Google's spokesman stated that defying could result in Google News being kept out of China altogether - and losing millions of dollars worth of business. "The trade-off," he explained, is in the "best interests of our users located in China."

Yahoo's chief executive officer also justified his company's actions: "It's just really important for us to have good relations and good partnerships with governments all over the world."

"This is a complex and difficult issue," said Brooke Richardson, of Microsoft. "We think it's better to be there with our services than not be there."

Optimists in the West suggest that Chinese economic reform will soon be followed by political reform. There is little evidence for this. President Hu Jintao is more repressive than his predecessor. Most of the Chinese returning from Harvard, Oxford and the Sorbonne will dissolve into the vast sea of Chinese whose view of the world is shaped by the Communist Party.

But should we care what Chinese are reading on the Internet? John Palfrey of Harvard is blunt: "The ramifications of this censorship regime should be of concern to anyone who believes in participatory democracy. How the Chinese government restricts its citizens' online interactions is significantly altering the global Internet landscape."
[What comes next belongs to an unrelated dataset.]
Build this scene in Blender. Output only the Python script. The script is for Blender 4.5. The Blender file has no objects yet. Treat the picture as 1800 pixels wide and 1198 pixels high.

Americans who think that in any event China is far away may be jolted by this suggestion from Rebecca MacKinnon, a former foreign correspondent in China now specializing in Internet censorship: "If these American technology companies have so few moral qualms about giving in to Chinese government demands to hand over Chinese user data or censor Chinese people's content, can we be sure they won't do the same thing in response to potentially illegal demands by an over-zealous government agency in our own country? Or will we all sit there like frogs in water being brought very slowly to a boil?"